[Aim]:
Print word for word the first line of the listing below and every line after it, through the line with "COL = sc.collection". Leave out the pictures and the rest.

[Material]:
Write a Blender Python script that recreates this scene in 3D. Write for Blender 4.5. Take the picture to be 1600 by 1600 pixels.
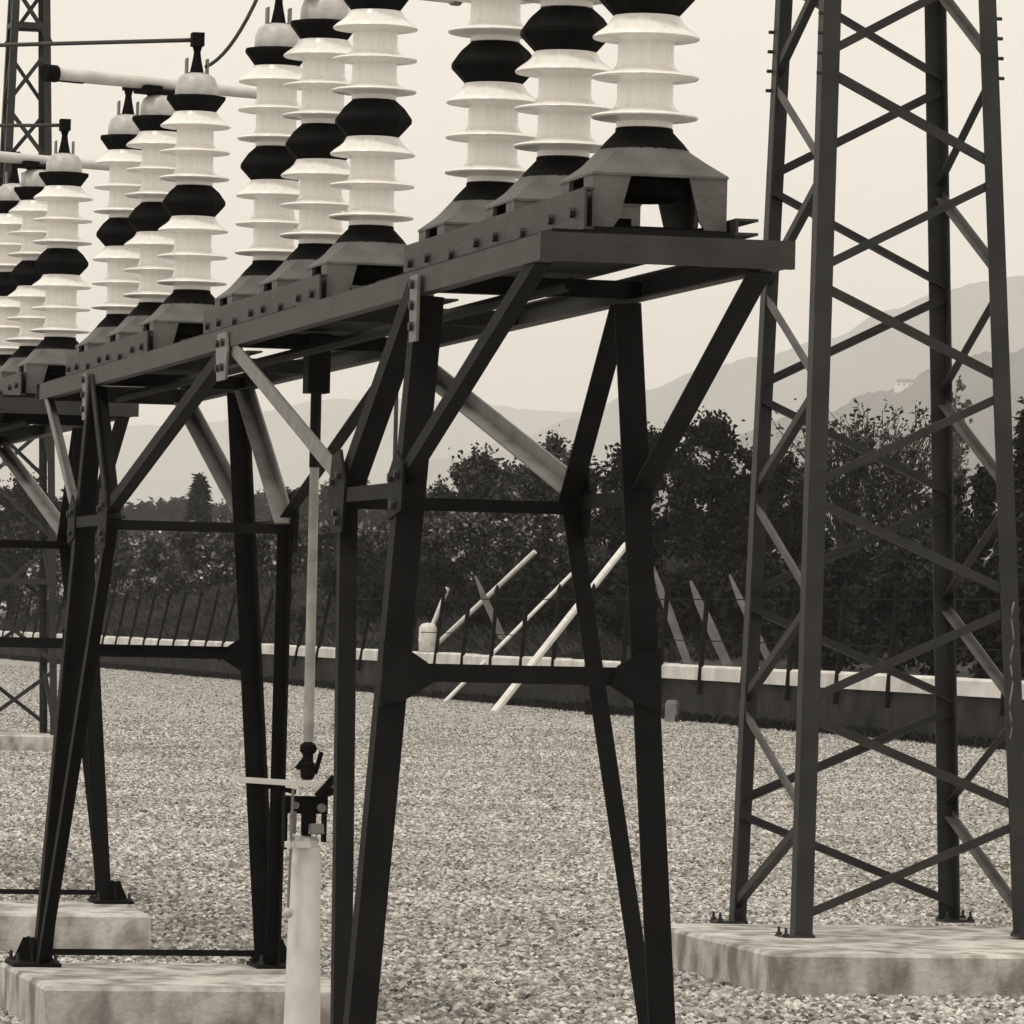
import bpy, math, random
from mathutils import Vector, Matrix

R = math.radians
sc = bpy.context.scene
for o in list(bpy.data.objects):
    bpy.data.objects.remove(o, do_unlink=True)
COL = sc.collection

# ------------------------------------------------------------------ camera
EYE = 1.88                      # eye height above the gravel
ROLL = 0.0227                   # the print is turned clockwise by about 1.3 degrees
cam = bpy.data.cameras.new('camera')
cam.sensor_width = 36.0
cam.lens = 180.0                # long lens: 8000 px focal length on a 1600 px frame
cam.shift_y = 177.0 / 1600.0
cam.clip_start = 0.5
cam.clip_end = 40000.0
camo = bpy.data.objects.new('camera', cam)
COL.objects.link(camo)
camo.matrix_world = Matrix.Translation((0, 0, EYE)) @ Matrix.Rotation(R(90), 4, 'X') @ Matrix.Rotation(ROLL, 4, 'Z')
sc.camera = camo

# ------------------------------------------------------------------ sky + sun (overcast)
SUN_EL, SUN_AZ = R(63), R(222)  # azimuth clockwise from +Y: behind the camera, to the left
w = bpy.data.worlds.new('World'); sc.world = w; w.use_nodes = True
nt = w.node_tree; nt.nodes.clear()
sky = nt.nodes.new('ShaderNodeTexSky'); sky.sky_type = 'NISHITA'; sky.sun_disc = False
sky.sun_elevation = SUN_EL; sky.sun_rotation = SUN_AZ; sky.air_density = 1.0; sky.dust_density = 3.0
bw = nt.nodes.new('ShaderNodeRGBToBW')
mix = nt.nodes.new('ShaderNodeMix'); mix.data_type = 'FLOAT'
mix.inputs[0].default_value = 0.80              # cloud layer evens the sky out
mix.inputs[3].default_value = 11.6
tint = nt.nodes.new('ShaderNodeMix'); tint.data_type = 'RGBA'; tint.blend_type = 'MULTIPLY'
tint.inputs[0].default_value = 1.0
tint.inputs[7].default_value = (1.0, 0.935, 0.82, 1)
bg = nt.nodes.new('ShaderNodeBackground'); bg.inputs[1].default_value = 0.105
out = nt.nodes.new('ShaderNodeOutputWorld')
nt.links.new(sky.outputs[0], bw.inputs[0]); nt.links.new(bw.outputs[0], mix.inputs[2])
nt.links.new(mix.outputs[0], tint.inputs[6]); nt.links.new(tint.outputs[2], bg.inputs[0])
nt.links.new(bg.outputs[0], out.inputs[0])
sun = bpy.data.lights.new('sun', 'SUN'); sun.energy = 1.5; sun.angle = R(12); sun.color = (1.0, 0.95, 0.86)
suno = bpy.data.objects.new('sun', sun); COL.objects.link(suno)
sd = Vector((math.sin(SUN_AZ) * math.cos(SUN_EL), math.cos(SUN_AZ) * math.cos(SUN_EL), math.sin(SUN_EL)))
suno.rotation_euler = (-sd).to_track_quat('-Z', 'Y').to_euler()
suno.location = sd * 60
sc.view_settings.view_transform = 'Standard'; sc.view_settings.look = 'None'
sc.view_settings.exposure = -0.03; sc.view_settings.gamma = 1.0
sc.view_settings.use_curve_mapping = False
sc.cycles.volume_bounces = 2
sc.cycles.max_bounces = 5

# ------------------------------------------------------------------ materials
def new_mat(name):
    m = bpy.data.materials.new(name); m.use_nodes = True
    n = m.node_tree; b = n.nodes['Principled BSDF']
    return m, n, b

def grey(v):
    return (v, v * 0.97, v * 0.93, 1)

def mat_noise(name, lo, hi, scale=8, rough=0.6, bump=0.0, bscale=60, spec=0.5, detail=6, island=0.0, metallic=0.0, spark=0.0):
    m, n, b = new_mat(name)
    tc = n.nodes.new('ShaderNodeTexCoord')
    no = n.nodes.new('ShaderNodeTexNoise'); no.inputs['Scale'].default_value = scale; no.inputs['Detail'].default_value = detail
    n.links.new(tc.outputs['Object'], no.inputs['Vector'])
    cr = n.nodes.new('ShaderNodeValToRGB')
    cr.color_ramp.elements[0].position = 0.3; cr.color_ramp.elements[1].position = 0.7
    cr.color_ramp.elements[0].color = grey(lo); cr.color_ramp.elements[1].color = grey(hi)
    n.links.new(no.outputs[0], cr.inputs[0])
    src = cr.outputs[0]
    if island:
        ge = n.nodes.new('ShaderNodeNewGeometry')
        mr = n.nodes.new('ShaderNodeMapRange'); mr.inputs[3].default_value = 1 - island; mr.inputs[4].default_value = 1 + island
        n.links.new(ge.outputs['Random Per Island'], mr.inputs[0])
        mx = n.nodes.new('ShaderNodeMix'); mx.data_type = 'RGBA'; mx.blend_type = 'MULTIPLY'; mx.inputs[0].default_value = 1
        n.links.new(src, mx.inputs[6]); n.links.new(mr.outputs[0], mx.inputs[7]); src = mx.outputs[2]
        if spark:
            n3 = n.nodes.new('ShaderNodeTexNoise'); n3.inputs['Scale'].default_value = 1.6; n3.inputs['Detail'].default_value = 2
            n.links.new(tc.outputs['Object'], n3.inputs['Vector'])
            ad = n.nodes.new('ShaderNodeMath'); ad.operation = 'ADD'; n.links.new(n3.outputs[0], ad.inputs[0])
            sm = n.nodes.new('ShaderNodeMath'); sm.operation = 'MULTIPLY'; sm.inputs[1].default_value = .45
            n.links.new(ge.outputs['Random Per Island'], sm.inputs[0]); n.links.new(sm.outputs[0], ad.inputs[1])
            m2 = n.nodes.new('ShaderNodeMapRange'); m2.inputs[1].default_value = .86; m2.inputs[2].default_value = 1.02
            n.links.new(ad.outputs[0], m2.inputs[0])
            mz = n.nodes.new('ShaderNodeMix'); mz.data_type = 'RGBA'; mz.inputs[7].default_value = grey(spark)
            n.links.new(m2.outputs[0], mz.inputs[0]); n.links.new(src, mz.inputs[6]); src = mz.outputs[2]
    n.links.new(src, b.inputs['Base Color'])
    b.inputs['Roughness'].default_value = rough
    b.inputs['Specular IOR Level'].default_value = spec
    b.inputs['Metallic'].default_value = metallic
    if bump:
        n2 = n.nodes.new('ShaderNodeTexNoise'); n2.inputs['Scale'].default_value = bscale; n2.inputs['Detail'].default_value = 8
        n.links.new(tc.outputs['Object'], n2.inputs['Vector'])
        bp = n.nodes.new('ShaderNodeBump'); bp.inputs['Strength'].default_value = bump; bp.inputs['Distance'].default_value = 0.02
        n.links.new(n2.outputs[0], bp.inputs['Height']); n.links.new(bp.outputs[0], b.inputs['Normal'])
    return m

M = {}
M['steel'] = mat_noise('painted_steel', 0.005, 0.010, 6, 0.65, 0.15, 90, 0.12)
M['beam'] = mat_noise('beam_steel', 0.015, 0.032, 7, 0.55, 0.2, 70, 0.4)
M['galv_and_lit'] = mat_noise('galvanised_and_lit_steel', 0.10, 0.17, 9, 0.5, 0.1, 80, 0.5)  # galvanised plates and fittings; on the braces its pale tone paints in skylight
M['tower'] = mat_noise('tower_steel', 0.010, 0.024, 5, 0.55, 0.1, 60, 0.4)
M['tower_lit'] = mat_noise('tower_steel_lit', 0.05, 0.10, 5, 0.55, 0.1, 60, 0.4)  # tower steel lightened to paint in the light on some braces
M['cast'] = mat_noise('cast_iron', 0.060, 0.11, 9, 0.6, 0.2, 60, 0.4)
M['black'] = mat_noise('black_iron', 0.004, 0.009, 10, 0.8, 0.15, 80, 0.06)
M['rod'] = mat_noise('grey_rod', 0.20, 0.36, 12, 0.5, 0.05, 60, 0.4)
M['bolt'] = mat_noise('bolt_iron', 0.012, 0.02, 10, 0.6)
M['porcelain'] = mat_noise('porcelain', 0.80, 0.86, 14, 0.22, 0, 60, 0.5)
M['cap'] = mat_noise('cap_metal', 0.36, 0.55, 16, 0.42, 0.05, 60, 0.5)
M['tube'] = mat_noise('pale_tube', 0.50, 0.64, 8, 0.4, 0.02, 40, 0.5)
M['concrete'] = mat_noise('concrete', 0.38, 0.62, 2.2, 0.9, 0.35, 35, 0.2, 10)
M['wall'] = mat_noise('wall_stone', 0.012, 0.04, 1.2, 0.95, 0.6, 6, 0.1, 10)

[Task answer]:
Write a Blender Python script that recreates this scene in 3D. Write for Blender 4.5. Take the picture to be 1600 by 1600 pixels.
import bpy, math, random
from mathutils import Vector, Matrix

R = math.radians
sc = bpy.context.scene
for o in list(bpy.data.objects):
    bpy.data.objects.remove(o, do_unlink=True)
COL = sc.collection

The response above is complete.